PROP. XII.—Problem.
To draw a perpendicular to a given indefinite right line (AB) from a given point (C) without it.

Sol.—Take any point D on the other side of AB, and describe (Post. iii.) a circle, with C as centre, and CD as radius, meeting AB in the points F and G. Bisect FG in H [x.]. Join CH (Post. i.). CH shall be at right angles to AB.

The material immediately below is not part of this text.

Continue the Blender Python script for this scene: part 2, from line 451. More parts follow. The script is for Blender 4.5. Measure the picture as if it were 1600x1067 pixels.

Dem.—Join CF, CG. Then the two triangles FHC, GHC have FH equal to GH (const.), and HC common; and the base CF equal to the base CG, being radii of the circle FDG (Def. xxxii.). Therefore the angle CHF is equal to the angle CHG [viii.], and, being adjacent angles, they are right angles (Def. xiii.). Therefore CH is perpendicular to AB.

Exercises.

1. Prove that the circle cannot meet AB in more than two points.

2. If one angle of a triangle be equal to the sum of the other two, the triangle can be divided into the sum of two isosceles triangles, and the base is equal to twice the line from its middle point to the opposite angle.

PROP. XIII.—Theorem.

The adjacent angles (ABC, ABD) which one right line (AB) standing on another (CD) makes with it are either both right angles, or their sum is equal to two right angles.